**Direction**.
Give the listing again character for character, but drop the images.

* Start *

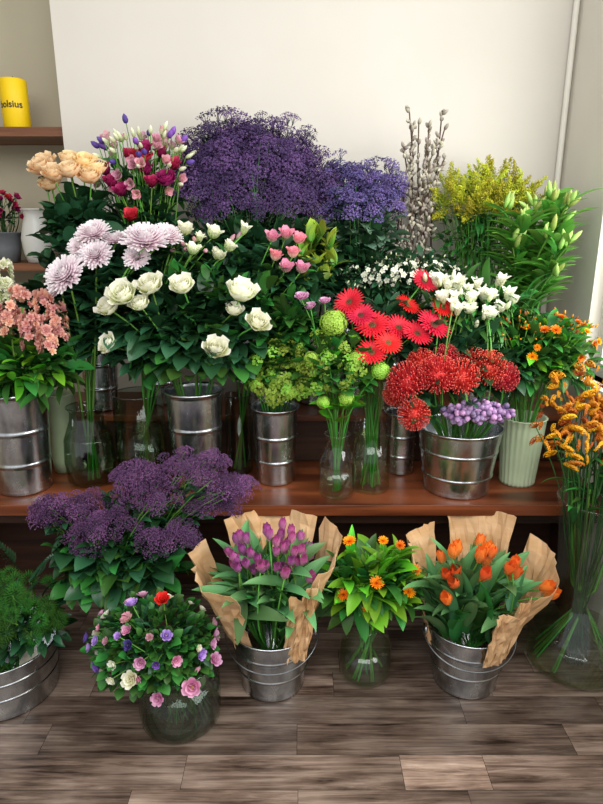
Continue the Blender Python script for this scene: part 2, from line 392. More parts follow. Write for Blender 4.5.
# ---------------------------------------------------------------- containers
def pail(name,x,y,z,Rt,h,taper=.78,handle=True,bands=(.3,.62)):
    rb=Rt*taper; pr=[(.001,.004),(rb*.93,.004),(rb*.95,0),(rb,0),(rb+.002,.006),(rb+.001,.014),(rb+.001,.02)]
    rr=lambda t: rb+(Rt-rb)*t
    for t in sorted(list(bands)):
        for dt,dr in ((-.035,0),(-.022,0),(-.016,.001),(-.006,.0025),(.006,.0025),(.016,.001),(.022,0),(.035,0)): pr.append((rr(t+dt)+dr,h*(t+dt)))
    pr+=[(Rt-.001,h*.94),(Rt-.0005,h*.962),(Rt+.003,h*.97),(Rt+.006,h*.985),(Rt+.004,h),(Rt,h),(Rt-.003,h*.985),(Rt-.004,h*.95),(rb-.004,.02),(.001,.018)]
    e=empty(name,(x,y,z)); b_=B(); b_.add(lathe(pr,64),'zinc'); b_.obj('pail_body',(0,0,0),e)
    if handle:
        w=B(); a0=rnd(-.25,.25)
        for sgn in (-1,1):
            cx,cy=sgn*(Rt+.006)*math.cos(a0),sgn*(Rt+.006)*math.sin(a0)
            w.add(lathe([(.002,-.004),(.016,-.004),(.016,.004),(.002,.004)],14),'zinc',[(cx,cy,h*.88)],[(cx,cy,0.)],1)
        pts=[]
        for t in np.linspace(0,1,25):
            a=pi*t; xx=math.cos(a)*(Rt+.016); yy=-math.sin(a)*(Rt+.008); zz=h*.88-math.sin(a)*h*.3
            k=1-(1-taper)*math.sin(a)*.3
            pts.append((xx*math.cos(a0)-yy*k*math.sin(a0),xx*math.sin(a0)+yy*k*math.cos(a0),zz))
        w.add(tube(pts,.002,None,6),'zinc_wire'); w.obj('bail_handle',(0,0,0),e)
def vase(name,x,y,z,prof,mat='glass',water=None,seg=48,th=.003):
    e=empty(name,(x,y,z)); b_=B(); r,h=prof[-1]
    pr=[(.001,0)]+[(prof[0][0]*.96,0)]+prof+[(r+.0025,h+.001),(r+.0025,h+.005),(r-.002,h+.005),(r-.002,h+.001)]
    if not mat.startswith('glass'): pr+=[(rr_-.006,zz) for rr_,zz in prof[::-1]]+[(.001,.02)]
    b_.add(lathe(pr,seg),mat); b_.obj('vase_body',(0,0,0),e)
    if water:
        w=B(); wp=[]
        for r,zz in prof:
            if zz<water: wp.append((r-th-.001,max(zz,.012)))
        wp+=[(np.interp(water,[q[1] for q in prof],[q[0] for q in prof])-th-.001,water),(.001,water)]
        w.add(lathe(wp,seg),'water'); w.obj('water',(0,0,0),e)
def box(b_,x0,x1,y0,y1,z0,z1,mat):
    V=[(x,y,z) for z in (z0,z1) for y in (y0,y1) for x in (x0,x1)]
    b_.add(T(V,[(0,2,3,1),(4,5,7,6),(0,1,5,4),(2,6,7,3),(0,4,6,2),(1,3,7,5)]),mat)
def boxobj(name,*a):
    b_=B(); box(b_,*a); return b_.obj(name,smooth=False)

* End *

**Solution to this exercise**.
Continue the Blender Python script for this scene: part 2, from line 392. More parts follow. Write for Blender 4.5.
# ---------------------------------------------------------------- containers
def pail(name,x,y,z,Rt,h,taper=.78,handle=True,bands=(.3,.62)):
    rb=Rt*taper; pr=[(.001,.004),(rb*.93,.004),(rb*.95,0),(rb,0),(rb+.002,.006),(rb+.001,.014),(rb+.001,.02)]
    rr=lambda t: rb+(Rt-rb)*t
    for t in sorted(list(bands)):
        for dt,dr in ((-.035,0),(-.022,0),(-.016,.001),(-.006,.0025),(.006,.0025),(.016,.001),(.022,0),(.035,0)): pr.append((rr(t+dt)+dr,h*(t+dt)))
    pr+=[(Rt-.001,h*.94),(Rt-.0005,h*.962),(Rt+.003,h*.97),(Rt+.006,h*.985),(Rt+.004,h),(Rt,h),(Rt-.003,h*.985),(Rt-.004,h*.95),(rb-.004,.02),(.001,.018)]
    e=empty(name,(x,y,z)); b_=B(); b_.add(lathe(pr,64),'zinc'); b_.obj('pail_body',(0,0,0),e)
    if handle:
        w=B(); a0=rnd(-.25,.25)
        for sgn in (-1,1):
            cx,cy=sgn*(Rt+.006)*math.cos(a0),sgn*(Rt+.006)*math.sin(a0)
            w.add(lathe([(.002,-.004),(.016,-.004),(.016,.004),(.002,.004)],14),'zinc',[(cx,cy,h*.88)],[(cx,cy,0.)],1)
        pts=[]
        for t in np.linspace(0,1,25):
            a=pi*t; xx=math.cos(a)*(Rt+.016); yy=-math.sin(a)*(Rt+.008); zz=h*.88-math.sin(a)*h*.3
            k=1-(1-taper)*math.sin(a)*.3
            pts.append((xx*math.cos(a0)-yy*k*math.sin(a0),xx*math.sin(a0)+yy*k*math.cos(a0),zz))
        w.add(tube(pts,.002,None,6),'zinc_wire'); w.obj('bail_handle',(0,0,0),e)
def vase(name,x,y,z,prof,mat='glass',water=None,seg=48,th=.003):
    e=empty(name,(x,y,z)); b_=B(); r,h=prof[-1]
    pr=[(.001,0)]+[(prof[0][0]*.96,0)]+prof+[(r+.0025,h+.001),(r+.0025,h+.005),(r-.002,h+.005),(r-.002,h+.001)]
    if not mat.startswith('glass'): pr+=[(rr_-.006,zz) for rr_,zz in prof[::-1]]+[(.001,.02)]
    b_.add(lathe(pr,seg),mat); b_.obj('vase_body',(0,0,0),e)
    if water:
        w=B(); wp=[]
        for r,zz in prof:
            if zz<water: wp.append((r-th-.001,max(zz,.012)))
        wp+=[(np.interp(water,[q[1] for q in prof],[q[0] for q in prof])-th-.001,water),(.001,water)]
        w.add(lathe(wp,seg),'water'); w.obj('water',(0,0,0),e)
def box(b_,x0,x1,y0,y1,z0,z1,mat):
    V=[(x,y,z) for z in (z0,z1) for y in (y0,y1) for x in (x0,x1)]
    b_.add(T(V,[(0,2,3,1),(4,5,7,6),(0,1,5,4),(2,6,7,3),(0,4,6,2),(1,3,7,5)]),mat)
def boxobj(name,*a):
    b_=B(); box(b_,*a); return b_.obj(name,smooth=False)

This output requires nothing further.